Many years ago, when Chris and I lived in Toronto, a relative in the Maritimes asked a favour. A friend was visiting Canada from Poland and would dearly like to spend a few days in Canada's largest city.

Many years ago, when Chris and I lived in Toronto, a relative in the Maritimes asked a favour. A friend was visiting Canada from Poland and would dearly like to spend a few days in Canada's largest city. Could we accommodate him and perhaps show him the sights?

Remembering that the ballet dancer Baryshnikov had defected to the West on a visit to Toronto a few years previously, we asked questions: Was their friend active in the Polish theatre? Did he wear tights to work? Had he been taking English lessons recently? Was the visit officially sanctioned, or was he, too, smuggling himself into a new country?

The answers were all reassuring. We would not be involved in an international incident. The Iron Curtain would be raised slightly to let him out and welcome him back.

He was an official delegate to a conference of publishers; and he was devoted to the wife and children who awaited his return, behind the curtain.

I wish I could remember his name.

Let's call him Feliks. He was a serious person, but a happy one, and happy to be in Canada. He spoke English as well as we did, though slightly old-fashioned. We showed him the sights - Niagara Falls, Maple Leaf Gardens, I forget what else. Maybe George's Spaghetti House for the jazz.

He showed us photos of his family.

He carried just one change of clothing, featuring a pair of ill-fitting blue jeans and a jacket of real leather, worn at the seams. We suggested he could buy himself smarter clothes in Canada, but he had next to no dollars, and would not accept any.

Feliks's visit took place in early December, and the day before he left Toronto for the conference, in Halifax, he asked if we could show him a good place to buy toys for his kids.

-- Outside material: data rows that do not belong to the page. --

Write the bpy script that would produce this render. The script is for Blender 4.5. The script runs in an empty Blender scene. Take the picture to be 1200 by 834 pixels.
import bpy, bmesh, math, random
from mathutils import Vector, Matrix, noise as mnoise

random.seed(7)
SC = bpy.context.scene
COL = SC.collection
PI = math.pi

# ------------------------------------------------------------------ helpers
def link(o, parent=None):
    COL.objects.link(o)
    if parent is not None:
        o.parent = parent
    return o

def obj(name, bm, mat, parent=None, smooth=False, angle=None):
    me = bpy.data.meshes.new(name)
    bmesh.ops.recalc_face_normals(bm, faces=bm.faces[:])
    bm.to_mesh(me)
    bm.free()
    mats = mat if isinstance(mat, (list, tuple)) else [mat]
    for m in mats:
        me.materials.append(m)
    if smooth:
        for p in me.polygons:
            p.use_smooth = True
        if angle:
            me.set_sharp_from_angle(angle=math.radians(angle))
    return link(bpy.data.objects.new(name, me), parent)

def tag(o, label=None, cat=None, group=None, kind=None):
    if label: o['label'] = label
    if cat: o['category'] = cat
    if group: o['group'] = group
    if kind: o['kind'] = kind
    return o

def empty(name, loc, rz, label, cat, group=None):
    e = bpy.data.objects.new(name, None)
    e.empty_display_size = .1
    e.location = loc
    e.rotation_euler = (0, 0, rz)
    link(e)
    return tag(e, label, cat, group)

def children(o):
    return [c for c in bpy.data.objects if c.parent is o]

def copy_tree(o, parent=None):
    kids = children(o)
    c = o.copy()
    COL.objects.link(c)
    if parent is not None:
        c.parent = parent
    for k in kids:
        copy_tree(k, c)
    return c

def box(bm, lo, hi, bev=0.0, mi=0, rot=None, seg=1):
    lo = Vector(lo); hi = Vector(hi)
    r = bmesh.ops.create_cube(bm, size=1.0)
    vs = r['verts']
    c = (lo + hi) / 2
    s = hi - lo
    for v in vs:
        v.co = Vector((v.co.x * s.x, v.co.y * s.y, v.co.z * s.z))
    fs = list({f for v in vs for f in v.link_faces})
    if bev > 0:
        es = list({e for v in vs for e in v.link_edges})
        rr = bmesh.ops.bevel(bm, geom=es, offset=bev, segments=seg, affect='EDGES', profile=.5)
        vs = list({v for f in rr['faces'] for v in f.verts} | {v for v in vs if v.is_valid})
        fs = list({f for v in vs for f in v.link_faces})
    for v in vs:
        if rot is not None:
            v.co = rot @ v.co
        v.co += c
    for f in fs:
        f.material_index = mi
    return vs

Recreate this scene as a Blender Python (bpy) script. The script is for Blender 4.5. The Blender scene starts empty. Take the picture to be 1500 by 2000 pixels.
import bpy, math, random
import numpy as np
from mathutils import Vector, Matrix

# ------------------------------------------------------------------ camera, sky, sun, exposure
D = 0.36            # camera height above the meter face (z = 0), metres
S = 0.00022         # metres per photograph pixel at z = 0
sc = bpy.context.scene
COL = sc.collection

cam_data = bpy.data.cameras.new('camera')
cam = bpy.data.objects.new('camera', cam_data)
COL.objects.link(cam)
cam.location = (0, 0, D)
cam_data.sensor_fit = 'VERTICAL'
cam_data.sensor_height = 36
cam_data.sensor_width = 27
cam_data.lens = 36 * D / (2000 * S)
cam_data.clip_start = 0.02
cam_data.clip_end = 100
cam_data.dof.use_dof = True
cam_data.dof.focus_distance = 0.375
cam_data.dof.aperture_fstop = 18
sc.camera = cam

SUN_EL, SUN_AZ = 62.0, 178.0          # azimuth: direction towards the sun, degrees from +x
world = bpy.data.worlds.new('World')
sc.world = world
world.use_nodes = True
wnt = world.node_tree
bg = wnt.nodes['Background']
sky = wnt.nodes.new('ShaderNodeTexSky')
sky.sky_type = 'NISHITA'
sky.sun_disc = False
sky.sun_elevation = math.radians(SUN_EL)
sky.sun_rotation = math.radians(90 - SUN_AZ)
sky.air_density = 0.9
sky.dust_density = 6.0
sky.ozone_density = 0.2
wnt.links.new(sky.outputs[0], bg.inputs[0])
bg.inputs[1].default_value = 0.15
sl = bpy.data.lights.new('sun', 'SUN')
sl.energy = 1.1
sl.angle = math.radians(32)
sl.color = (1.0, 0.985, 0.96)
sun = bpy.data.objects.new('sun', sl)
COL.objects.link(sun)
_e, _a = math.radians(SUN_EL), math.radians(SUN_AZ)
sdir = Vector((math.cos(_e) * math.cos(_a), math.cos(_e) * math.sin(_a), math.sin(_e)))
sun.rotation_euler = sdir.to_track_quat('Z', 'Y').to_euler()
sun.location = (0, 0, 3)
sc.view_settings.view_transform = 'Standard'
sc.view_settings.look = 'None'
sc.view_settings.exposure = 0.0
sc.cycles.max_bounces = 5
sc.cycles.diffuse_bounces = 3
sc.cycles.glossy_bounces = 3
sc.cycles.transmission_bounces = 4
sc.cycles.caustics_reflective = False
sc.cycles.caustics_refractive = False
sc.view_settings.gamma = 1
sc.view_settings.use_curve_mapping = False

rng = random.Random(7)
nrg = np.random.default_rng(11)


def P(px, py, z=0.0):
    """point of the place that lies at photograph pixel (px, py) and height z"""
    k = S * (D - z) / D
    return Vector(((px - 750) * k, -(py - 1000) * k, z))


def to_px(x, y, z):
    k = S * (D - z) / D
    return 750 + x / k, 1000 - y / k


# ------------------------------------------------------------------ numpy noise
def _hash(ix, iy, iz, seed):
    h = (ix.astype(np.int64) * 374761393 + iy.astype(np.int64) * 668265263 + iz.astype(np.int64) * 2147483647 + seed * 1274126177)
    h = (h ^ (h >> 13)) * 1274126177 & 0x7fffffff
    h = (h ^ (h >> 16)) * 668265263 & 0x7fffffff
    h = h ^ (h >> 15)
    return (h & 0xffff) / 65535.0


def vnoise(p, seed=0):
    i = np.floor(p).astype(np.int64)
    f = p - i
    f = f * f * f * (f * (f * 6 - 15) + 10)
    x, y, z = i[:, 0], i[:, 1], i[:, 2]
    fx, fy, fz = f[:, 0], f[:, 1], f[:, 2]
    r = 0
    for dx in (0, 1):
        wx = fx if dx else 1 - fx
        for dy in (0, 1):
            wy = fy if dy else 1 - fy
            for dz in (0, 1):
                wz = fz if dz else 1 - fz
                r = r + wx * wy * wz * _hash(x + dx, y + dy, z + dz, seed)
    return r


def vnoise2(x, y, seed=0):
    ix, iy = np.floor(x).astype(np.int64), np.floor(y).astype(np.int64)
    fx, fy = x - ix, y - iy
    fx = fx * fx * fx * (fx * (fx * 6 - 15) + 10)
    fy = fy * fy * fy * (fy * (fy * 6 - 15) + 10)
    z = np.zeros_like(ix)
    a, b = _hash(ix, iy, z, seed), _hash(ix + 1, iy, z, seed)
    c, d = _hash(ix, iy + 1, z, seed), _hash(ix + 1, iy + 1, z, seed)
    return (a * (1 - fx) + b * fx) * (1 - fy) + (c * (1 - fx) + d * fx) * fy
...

"Sure," we said, took him downtown, and at the Eaton Centre we showed him the riches of Eaton's Christmas Toy Floor, much as in the wilderness Satan showed Christ the riches of the world.

But he, like Christ, rejected it all. After walking around for the longest time, picking up a doll here and a train set there, then putting them back carefully in place, he asked us whether there was an Eaton's in Halifax.

We assured him that there was. Was it as big as the Toronto Eaton's? No way, we said, their selection of toys would be nothing compared to the abundance offered by Toronto Eaton's.

His face lit up, his smile returned. "Well then," he said, "I'll choose my toys in Halifax." Recently, I was reminded of Feliks and his touching inability to choose in the face of too much choice. I was visiting Vancouver from my home on Galiano, and found myself paralyzed in front of the cheese display at a high-end food store.

I love cheese, I know the difference between Chaource, Cheddar, Cheshire and Chevre, and am usually ready for a new experience. But, like Feliks, I was overwhelmed. I paced up and down the display with my empty basket, calculating that there was about a square metre each of soft cheeses, blue cheeses, goat cheeses and cave-aged cheeses trying to catch my eye.

The longer I worried over the cheeses, the better I liked Feliks's solution. I have no idea what toys he finally bought for his children; he may have been equally overwhelmed by the toy displays in Halifax. In which case, he could well have gone back to Poland and bought the usual toys from the usual stores, and the kids would have loved them as much as they usually did.

So that's what I did. I turned my back on the city's overloaded shelves and next day, back on Galiano, I enjoyed a relaxed cheese shopping experience at island stores.

I arrived home with St. Andre from France, Cambozola from Germany, Camembert from Quebec and Chevre from Saltspring.

And I don't think I could have done better than that in any city.